Три года спустя, 22 октября 1854 г. Николай I подписал указ Сената, подготовленный новым министром просвещения Авраамом Норовым, об учреждении факультета восточных языков в Санкт-Петербурге и полном прекращении их изучения в Казани
515. Та же судьба постигла и Первую казанскую гимназию, хотя ей и было разрешено продолжать преподавание татарского языка для удовлетворения местных потребностей.
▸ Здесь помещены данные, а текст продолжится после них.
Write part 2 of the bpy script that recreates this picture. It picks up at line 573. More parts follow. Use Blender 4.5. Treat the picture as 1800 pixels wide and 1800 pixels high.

В некрологе, посвященном памяти своего наставника, Илья Березин отмечал: «Как ученый, Мирза Казем-Бек представляет редкое явление. Благодаря особенным обстоятельствам азиатского воспитания и позднейшего европейского развития он соединил в себе восточное знание с европейской наукой»
516.
Наблюдение Березина можно отнести и к Казанской школе в целом. Располагаясь в городе, который некогда был татарской твердыней на границе европейской и восточной цивилизаций, и одновременно являясь составной частью академической системы, рожденной западноевропейским Просвещением, Казанский университет в большей степени, чем какое-либо другое учебное заведение в Европе, сумел соединить Восток и Запад, «своих» и «чужих».